Pick out the lines below with "script" and list them.

-- Begin RECORDS SUPPLIED --

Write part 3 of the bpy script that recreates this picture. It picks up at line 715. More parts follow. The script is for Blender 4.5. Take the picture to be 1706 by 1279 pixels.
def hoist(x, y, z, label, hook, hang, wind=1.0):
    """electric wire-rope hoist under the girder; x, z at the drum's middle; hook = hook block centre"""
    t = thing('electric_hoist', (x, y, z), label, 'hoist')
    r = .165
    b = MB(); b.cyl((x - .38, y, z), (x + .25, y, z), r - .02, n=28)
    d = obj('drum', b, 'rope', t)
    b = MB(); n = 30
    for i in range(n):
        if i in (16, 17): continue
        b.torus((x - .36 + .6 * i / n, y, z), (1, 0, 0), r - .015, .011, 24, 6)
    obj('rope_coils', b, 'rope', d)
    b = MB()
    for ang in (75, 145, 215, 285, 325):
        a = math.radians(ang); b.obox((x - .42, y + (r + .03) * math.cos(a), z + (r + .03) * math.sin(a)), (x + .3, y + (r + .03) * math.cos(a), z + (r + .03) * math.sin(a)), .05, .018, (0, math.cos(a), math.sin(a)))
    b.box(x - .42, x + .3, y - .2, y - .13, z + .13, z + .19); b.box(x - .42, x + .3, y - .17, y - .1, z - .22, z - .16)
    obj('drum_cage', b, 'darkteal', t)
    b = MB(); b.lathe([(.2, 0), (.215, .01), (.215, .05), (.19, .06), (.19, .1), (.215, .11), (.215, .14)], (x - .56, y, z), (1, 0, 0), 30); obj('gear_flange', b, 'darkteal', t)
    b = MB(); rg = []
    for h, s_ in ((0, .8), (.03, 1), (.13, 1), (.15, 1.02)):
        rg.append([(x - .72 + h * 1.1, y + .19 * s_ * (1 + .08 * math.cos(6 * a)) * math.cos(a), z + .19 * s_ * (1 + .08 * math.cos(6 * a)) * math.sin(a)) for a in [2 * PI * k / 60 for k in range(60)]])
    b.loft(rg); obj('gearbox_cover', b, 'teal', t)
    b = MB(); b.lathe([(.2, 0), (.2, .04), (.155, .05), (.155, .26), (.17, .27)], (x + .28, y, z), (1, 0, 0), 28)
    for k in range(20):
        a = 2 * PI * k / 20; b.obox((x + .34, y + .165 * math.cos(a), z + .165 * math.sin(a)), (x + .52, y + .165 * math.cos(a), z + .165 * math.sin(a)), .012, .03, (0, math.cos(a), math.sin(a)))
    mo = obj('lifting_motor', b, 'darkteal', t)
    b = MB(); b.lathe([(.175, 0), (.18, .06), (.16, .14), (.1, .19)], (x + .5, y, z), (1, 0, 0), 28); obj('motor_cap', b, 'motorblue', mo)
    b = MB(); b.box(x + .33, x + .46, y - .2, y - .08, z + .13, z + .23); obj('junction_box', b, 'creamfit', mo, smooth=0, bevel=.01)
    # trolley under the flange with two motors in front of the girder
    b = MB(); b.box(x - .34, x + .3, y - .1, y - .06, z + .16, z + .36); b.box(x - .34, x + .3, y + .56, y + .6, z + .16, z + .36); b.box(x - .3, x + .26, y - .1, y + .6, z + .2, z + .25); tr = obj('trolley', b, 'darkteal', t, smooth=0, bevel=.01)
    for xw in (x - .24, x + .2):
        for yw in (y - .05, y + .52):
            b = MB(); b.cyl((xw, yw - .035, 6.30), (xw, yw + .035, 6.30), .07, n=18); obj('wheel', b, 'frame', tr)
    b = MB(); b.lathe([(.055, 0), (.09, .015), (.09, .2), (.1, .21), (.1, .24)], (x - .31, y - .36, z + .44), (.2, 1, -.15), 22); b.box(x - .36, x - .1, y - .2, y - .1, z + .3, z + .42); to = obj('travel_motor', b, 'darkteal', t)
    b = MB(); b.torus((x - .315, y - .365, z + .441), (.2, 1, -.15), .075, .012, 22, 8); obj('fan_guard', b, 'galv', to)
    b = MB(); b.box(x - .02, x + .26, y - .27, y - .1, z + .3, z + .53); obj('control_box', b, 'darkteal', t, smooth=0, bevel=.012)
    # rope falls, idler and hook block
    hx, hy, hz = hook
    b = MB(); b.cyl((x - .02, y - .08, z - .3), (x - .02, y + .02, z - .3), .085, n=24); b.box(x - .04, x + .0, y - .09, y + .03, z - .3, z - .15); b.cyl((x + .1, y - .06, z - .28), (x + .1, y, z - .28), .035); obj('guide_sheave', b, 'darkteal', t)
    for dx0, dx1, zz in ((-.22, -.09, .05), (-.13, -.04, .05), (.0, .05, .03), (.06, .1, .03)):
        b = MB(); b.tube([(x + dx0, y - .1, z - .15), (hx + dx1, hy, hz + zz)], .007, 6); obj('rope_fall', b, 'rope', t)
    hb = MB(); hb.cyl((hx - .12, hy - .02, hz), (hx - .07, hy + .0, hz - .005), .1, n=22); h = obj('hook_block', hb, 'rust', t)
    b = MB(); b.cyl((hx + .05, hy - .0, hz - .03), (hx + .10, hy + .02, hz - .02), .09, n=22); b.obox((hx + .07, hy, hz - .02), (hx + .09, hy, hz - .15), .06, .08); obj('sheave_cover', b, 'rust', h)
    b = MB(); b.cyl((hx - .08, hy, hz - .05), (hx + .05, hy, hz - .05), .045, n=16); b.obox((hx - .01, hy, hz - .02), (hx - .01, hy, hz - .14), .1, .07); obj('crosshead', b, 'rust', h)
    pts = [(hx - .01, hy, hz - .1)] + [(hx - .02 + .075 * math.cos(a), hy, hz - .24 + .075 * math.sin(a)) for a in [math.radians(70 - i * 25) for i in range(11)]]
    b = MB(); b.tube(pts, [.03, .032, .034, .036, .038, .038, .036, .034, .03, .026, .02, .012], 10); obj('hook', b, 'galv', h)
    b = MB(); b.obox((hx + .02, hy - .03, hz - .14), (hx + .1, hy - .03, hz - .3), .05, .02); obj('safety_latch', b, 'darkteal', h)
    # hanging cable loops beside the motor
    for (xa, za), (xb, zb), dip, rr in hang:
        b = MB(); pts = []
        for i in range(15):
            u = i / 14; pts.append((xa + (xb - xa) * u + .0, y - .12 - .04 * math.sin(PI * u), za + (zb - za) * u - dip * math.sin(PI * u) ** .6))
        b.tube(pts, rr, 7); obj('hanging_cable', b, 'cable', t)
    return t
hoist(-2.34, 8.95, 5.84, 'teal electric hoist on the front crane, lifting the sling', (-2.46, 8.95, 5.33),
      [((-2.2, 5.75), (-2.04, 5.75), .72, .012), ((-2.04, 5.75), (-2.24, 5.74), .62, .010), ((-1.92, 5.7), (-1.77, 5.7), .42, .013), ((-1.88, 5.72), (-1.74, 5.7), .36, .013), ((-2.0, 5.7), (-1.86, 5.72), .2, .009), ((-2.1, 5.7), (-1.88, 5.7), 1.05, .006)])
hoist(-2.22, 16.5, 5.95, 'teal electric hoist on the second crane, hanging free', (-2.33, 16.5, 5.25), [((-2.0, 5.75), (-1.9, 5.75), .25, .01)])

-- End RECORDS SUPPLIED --
-- Begin RECORDS SUPPLIED --

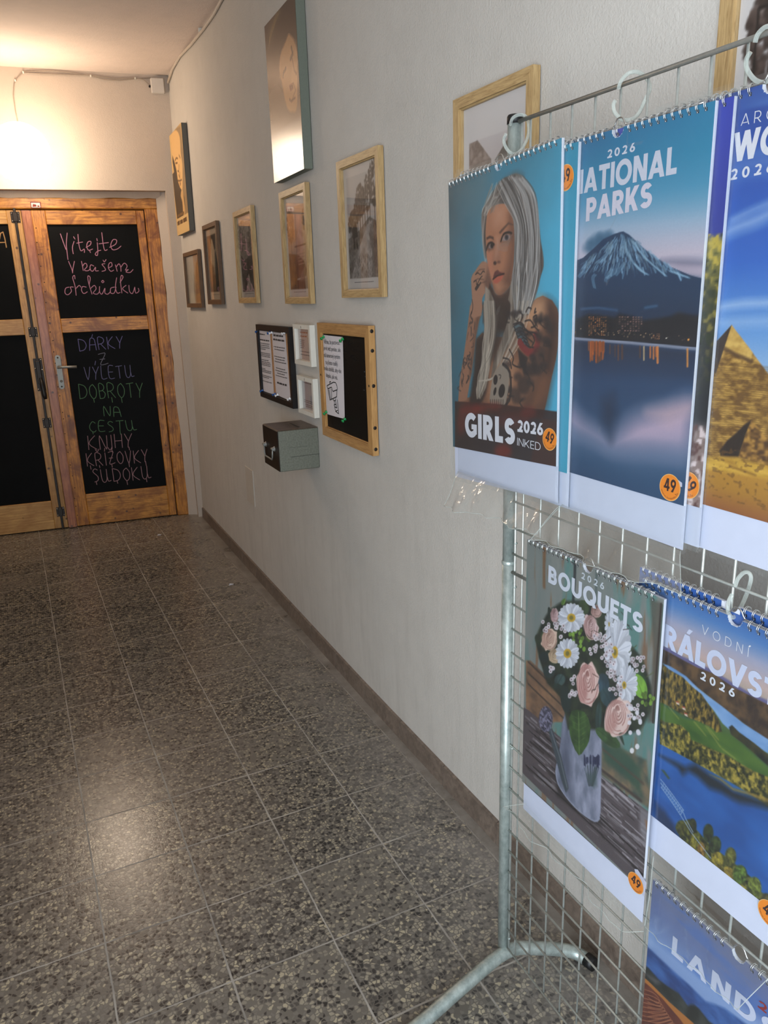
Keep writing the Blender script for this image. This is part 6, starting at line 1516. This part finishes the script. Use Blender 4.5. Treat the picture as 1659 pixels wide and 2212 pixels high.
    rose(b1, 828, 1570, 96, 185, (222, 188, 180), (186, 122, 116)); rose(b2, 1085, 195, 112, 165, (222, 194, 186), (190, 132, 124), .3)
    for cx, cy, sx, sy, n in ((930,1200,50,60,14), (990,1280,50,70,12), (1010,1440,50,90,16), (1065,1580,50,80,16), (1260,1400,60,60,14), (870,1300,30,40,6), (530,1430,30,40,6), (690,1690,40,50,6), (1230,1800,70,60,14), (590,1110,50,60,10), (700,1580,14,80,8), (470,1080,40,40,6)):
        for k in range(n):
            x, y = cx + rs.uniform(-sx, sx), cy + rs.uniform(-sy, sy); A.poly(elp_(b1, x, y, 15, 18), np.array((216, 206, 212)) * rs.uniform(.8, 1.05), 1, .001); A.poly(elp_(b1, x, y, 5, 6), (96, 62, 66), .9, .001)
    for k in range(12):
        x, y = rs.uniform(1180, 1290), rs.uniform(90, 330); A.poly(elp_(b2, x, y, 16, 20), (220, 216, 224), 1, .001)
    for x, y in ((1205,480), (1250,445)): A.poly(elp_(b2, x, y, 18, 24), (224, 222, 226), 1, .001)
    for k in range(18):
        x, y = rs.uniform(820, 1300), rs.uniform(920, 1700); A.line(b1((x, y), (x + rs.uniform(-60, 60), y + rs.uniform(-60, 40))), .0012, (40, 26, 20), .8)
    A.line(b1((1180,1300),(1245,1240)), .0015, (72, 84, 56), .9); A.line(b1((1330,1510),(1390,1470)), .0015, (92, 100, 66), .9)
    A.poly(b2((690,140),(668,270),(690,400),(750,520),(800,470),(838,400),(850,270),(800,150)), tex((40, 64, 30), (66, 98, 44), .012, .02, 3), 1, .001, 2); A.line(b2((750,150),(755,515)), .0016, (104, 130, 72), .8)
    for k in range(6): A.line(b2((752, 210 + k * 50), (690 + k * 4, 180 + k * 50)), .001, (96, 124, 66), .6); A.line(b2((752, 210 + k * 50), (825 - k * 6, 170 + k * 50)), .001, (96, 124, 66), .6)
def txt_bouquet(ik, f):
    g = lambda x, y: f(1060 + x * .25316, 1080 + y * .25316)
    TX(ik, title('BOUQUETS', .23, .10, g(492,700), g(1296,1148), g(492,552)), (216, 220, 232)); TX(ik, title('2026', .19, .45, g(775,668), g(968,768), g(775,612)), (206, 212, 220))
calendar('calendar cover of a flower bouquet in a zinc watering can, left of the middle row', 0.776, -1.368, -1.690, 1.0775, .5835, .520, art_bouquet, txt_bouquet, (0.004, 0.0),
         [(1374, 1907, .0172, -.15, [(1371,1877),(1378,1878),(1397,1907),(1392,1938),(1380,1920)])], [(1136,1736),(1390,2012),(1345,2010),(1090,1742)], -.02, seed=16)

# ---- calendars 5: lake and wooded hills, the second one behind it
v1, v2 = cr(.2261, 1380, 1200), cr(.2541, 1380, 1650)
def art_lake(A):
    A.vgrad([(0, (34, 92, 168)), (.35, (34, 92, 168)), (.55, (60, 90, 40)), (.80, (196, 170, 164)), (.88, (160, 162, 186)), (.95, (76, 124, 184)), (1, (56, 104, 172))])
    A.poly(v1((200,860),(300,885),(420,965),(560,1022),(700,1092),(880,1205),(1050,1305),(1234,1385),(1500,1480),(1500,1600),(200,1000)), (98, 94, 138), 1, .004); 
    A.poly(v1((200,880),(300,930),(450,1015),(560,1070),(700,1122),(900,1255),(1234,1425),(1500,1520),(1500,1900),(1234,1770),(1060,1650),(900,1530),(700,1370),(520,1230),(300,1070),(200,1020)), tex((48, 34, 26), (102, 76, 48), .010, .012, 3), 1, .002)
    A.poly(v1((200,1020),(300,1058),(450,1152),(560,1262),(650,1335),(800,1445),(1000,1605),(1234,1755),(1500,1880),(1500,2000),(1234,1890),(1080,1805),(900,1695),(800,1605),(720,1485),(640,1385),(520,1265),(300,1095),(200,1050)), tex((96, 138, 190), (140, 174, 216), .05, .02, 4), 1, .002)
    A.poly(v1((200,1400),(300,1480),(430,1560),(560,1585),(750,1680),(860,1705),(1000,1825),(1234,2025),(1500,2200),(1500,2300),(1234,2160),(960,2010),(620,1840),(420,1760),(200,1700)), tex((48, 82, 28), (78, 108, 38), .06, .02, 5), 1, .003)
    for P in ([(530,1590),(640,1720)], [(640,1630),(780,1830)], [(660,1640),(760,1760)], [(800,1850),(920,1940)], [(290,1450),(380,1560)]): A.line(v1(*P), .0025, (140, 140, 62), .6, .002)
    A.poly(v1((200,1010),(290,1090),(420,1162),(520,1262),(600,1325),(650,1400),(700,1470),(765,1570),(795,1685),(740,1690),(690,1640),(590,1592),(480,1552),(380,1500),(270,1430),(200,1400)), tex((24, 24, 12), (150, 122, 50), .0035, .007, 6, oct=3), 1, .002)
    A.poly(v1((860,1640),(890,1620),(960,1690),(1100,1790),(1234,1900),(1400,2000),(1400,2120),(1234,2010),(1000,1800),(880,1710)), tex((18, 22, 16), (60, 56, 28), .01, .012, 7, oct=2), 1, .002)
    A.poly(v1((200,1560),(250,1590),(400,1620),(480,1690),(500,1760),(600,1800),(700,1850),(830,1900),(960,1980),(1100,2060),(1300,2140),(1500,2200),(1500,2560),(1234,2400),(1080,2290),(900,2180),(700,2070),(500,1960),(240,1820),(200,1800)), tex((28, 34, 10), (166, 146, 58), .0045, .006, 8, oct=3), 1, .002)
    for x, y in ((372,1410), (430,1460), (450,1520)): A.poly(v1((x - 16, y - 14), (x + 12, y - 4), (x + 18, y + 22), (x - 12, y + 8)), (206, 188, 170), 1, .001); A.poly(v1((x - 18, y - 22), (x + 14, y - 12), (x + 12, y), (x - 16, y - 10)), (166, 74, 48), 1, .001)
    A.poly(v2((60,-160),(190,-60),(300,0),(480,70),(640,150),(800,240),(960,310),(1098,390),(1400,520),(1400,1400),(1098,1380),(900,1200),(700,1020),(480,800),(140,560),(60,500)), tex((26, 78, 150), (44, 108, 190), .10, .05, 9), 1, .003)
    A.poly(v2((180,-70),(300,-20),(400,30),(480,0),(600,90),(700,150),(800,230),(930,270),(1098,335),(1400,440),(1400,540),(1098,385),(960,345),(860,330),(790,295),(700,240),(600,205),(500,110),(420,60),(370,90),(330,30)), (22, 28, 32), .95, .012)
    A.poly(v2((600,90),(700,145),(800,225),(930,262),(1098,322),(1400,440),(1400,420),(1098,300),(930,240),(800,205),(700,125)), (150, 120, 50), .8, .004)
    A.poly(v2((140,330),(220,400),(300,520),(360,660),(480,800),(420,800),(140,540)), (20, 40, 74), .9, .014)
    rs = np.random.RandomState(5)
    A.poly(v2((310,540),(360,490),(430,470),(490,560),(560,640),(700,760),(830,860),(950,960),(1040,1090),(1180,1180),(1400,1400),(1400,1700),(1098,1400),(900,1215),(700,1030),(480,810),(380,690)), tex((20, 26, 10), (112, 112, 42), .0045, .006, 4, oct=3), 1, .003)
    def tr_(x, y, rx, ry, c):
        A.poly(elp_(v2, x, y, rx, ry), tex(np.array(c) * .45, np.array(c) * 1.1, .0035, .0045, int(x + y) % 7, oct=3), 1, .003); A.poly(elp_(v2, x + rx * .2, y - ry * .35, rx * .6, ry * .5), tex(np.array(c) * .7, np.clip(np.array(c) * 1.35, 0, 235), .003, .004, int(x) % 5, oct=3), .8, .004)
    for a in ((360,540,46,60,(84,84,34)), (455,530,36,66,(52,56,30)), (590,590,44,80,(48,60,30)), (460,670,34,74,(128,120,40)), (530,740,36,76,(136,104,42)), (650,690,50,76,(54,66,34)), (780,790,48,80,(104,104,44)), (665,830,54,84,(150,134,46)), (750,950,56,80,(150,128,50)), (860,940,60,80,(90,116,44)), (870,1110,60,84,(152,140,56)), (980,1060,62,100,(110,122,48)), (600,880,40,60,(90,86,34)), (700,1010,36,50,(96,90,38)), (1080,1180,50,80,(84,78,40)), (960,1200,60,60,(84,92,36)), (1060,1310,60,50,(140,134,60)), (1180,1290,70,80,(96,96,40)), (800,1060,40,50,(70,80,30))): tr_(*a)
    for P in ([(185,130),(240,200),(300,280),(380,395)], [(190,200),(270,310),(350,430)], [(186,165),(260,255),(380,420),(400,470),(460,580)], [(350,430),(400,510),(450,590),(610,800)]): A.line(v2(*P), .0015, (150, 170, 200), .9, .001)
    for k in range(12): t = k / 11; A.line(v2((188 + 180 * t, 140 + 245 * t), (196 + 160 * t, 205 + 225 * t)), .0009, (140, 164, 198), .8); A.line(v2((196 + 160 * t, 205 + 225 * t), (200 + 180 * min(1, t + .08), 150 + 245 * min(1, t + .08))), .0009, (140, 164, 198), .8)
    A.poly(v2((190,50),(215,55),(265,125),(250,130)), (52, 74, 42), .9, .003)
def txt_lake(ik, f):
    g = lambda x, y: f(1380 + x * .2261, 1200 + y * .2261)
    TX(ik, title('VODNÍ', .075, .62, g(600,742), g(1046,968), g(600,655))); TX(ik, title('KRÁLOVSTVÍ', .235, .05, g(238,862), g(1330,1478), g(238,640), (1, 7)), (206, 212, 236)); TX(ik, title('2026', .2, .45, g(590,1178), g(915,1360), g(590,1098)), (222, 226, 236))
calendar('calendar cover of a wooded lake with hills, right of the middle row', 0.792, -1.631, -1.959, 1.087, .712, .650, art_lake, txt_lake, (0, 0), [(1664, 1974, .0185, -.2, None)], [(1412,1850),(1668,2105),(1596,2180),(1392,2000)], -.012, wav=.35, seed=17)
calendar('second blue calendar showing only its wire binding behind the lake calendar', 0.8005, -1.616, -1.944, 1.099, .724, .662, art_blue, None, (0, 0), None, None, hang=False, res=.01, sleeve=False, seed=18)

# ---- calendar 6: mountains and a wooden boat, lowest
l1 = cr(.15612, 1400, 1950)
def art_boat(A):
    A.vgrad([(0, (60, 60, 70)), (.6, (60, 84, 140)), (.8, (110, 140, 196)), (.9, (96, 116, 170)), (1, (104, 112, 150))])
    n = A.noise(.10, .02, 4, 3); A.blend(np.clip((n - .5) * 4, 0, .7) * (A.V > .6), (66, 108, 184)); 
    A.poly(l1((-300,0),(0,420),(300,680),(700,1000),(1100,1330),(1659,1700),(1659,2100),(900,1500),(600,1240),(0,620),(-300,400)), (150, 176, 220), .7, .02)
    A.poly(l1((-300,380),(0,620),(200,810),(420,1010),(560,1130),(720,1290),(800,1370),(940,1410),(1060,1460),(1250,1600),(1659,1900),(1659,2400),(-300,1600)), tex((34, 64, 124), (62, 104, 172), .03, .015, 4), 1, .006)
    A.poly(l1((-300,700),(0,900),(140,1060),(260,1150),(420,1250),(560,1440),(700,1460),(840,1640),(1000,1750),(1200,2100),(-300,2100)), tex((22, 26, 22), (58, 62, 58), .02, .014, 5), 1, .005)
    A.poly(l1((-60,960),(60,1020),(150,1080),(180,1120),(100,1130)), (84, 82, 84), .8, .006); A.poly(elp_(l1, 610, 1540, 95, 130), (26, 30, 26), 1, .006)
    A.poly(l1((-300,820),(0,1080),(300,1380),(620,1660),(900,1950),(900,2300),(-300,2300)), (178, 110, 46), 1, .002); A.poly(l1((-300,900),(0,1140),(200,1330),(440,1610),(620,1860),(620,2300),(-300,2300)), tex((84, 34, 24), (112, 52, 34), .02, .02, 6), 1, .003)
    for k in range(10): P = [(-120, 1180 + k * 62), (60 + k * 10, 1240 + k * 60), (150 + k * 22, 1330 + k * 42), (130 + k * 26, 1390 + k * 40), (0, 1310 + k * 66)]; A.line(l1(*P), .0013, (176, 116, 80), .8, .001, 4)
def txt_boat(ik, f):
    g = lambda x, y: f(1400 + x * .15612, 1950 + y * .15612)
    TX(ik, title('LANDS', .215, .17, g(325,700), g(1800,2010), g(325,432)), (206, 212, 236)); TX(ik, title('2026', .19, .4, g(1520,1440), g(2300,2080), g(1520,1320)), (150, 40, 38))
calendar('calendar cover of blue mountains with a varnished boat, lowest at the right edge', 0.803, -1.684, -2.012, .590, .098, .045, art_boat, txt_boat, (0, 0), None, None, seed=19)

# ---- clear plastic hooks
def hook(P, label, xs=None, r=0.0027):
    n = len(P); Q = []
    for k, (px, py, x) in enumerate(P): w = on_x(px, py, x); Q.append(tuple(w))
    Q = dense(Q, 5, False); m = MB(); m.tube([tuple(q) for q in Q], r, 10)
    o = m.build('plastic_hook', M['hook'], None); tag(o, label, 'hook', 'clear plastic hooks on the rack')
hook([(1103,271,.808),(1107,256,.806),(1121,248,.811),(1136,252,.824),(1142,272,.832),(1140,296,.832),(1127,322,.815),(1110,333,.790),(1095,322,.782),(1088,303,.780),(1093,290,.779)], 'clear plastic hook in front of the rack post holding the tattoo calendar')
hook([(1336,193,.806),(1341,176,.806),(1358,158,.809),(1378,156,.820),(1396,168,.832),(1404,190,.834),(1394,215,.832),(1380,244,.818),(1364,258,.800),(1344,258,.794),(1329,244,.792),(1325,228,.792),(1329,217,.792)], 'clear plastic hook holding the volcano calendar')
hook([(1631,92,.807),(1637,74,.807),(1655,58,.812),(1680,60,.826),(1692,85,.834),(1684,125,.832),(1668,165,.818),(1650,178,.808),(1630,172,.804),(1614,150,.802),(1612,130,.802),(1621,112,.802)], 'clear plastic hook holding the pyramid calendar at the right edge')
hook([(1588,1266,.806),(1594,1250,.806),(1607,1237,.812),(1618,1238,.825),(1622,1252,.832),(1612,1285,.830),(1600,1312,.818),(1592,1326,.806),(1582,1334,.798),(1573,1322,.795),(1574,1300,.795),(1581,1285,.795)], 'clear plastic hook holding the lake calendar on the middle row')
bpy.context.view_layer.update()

-- End RECORDS SUPPLIED --
-- Begin RECORDS SUPPLIED --

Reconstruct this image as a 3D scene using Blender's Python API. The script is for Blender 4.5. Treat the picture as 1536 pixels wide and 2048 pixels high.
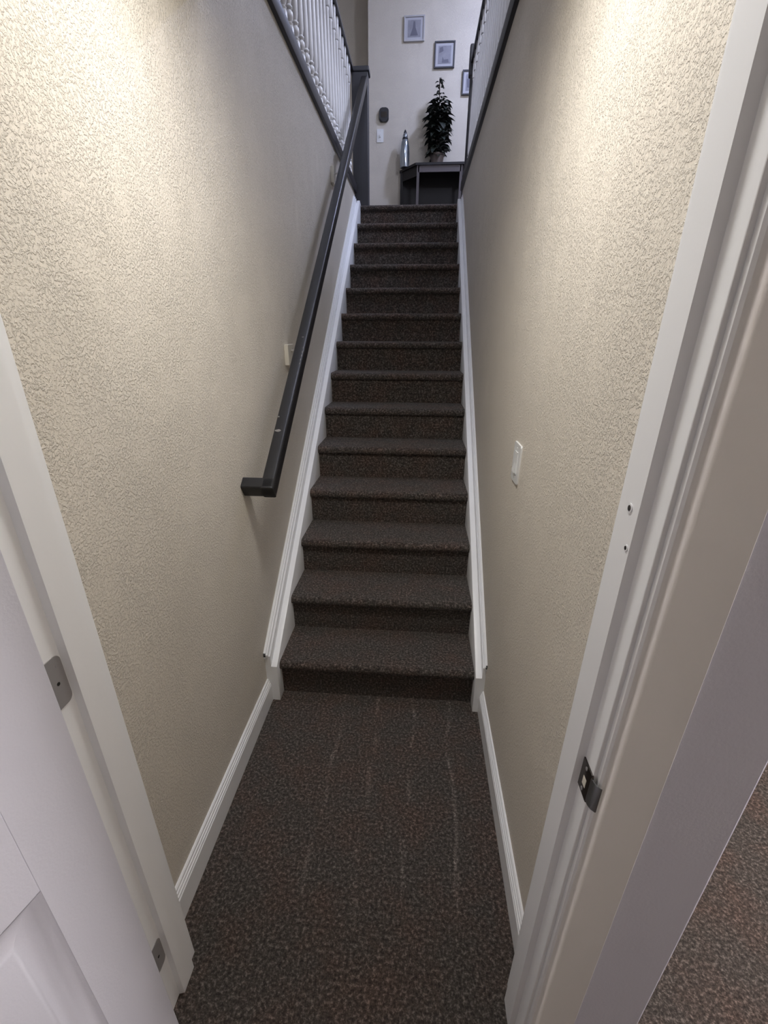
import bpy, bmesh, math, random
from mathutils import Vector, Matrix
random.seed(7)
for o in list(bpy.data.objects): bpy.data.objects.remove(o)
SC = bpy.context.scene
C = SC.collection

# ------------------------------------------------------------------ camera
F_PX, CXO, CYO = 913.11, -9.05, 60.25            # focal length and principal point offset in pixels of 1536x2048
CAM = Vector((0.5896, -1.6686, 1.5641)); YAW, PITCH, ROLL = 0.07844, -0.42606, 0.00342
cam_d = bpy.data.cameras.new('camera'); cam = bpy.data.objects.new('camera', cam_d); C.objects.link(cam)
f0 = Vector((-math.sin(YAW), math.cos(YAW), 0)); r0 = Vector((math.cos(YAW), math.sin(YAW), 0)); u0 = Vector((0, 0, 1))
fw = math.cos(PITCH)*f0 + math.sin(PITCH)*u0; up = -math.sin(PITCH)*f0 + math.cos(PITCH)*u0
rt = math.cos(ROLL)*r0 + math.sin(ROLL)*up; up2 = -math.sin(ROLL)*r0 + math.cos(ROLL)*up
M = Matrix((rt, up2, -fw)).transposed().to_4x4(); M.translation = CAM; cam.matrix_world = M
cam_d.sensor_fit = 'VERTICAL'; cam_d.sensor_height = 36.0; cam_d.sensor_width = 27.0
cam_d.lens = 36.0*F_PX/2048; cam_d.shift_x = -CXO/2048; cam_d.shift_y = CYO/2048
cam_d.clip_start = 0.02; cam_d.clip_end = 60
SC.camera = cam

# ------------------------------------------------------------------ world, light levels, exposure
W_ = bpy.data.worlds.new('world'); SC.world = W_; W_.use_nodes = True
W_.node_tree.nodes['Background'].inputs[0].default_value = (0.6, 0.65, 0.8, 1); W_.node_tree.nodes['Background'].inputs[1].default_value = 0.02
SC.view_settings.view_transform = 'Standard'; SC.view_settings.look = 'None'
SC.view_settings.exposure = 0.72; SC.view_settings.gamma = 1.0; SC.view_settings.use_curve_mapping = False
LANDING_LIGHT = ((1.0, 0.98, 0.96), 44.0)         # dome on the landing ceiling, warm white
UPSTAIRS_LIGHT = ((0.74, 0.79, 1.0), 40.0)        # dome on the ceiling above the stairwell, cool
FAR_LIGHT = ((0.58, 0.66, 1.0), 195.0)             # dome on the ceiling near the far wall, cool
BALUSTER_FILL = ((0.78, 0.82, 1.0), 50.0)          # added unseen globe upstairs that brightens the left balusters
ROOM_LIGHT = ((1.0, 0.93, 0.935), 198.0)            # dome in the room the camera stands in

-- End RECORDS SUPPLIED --

> _THE SOLUTION_:
Write part 3 of the bpy script that recreates this picture. It picks up at line 715. More parts follow. The script is for Blender 4.5. Take the picture to be 1706 by 1279 pixels.
Keep writing the Blender script for this image. This is part 6, starting at line 1516. This part finishes the script. Use Blender 4.5. Treat the picture as 1659 pixels wide and 2212 pixels high.
Reconstruct this image as a 3D scene using Blender's Python API. The script is for Blender 4.5. Treat the picture as 1536 pixels wide and 2048 pixels high.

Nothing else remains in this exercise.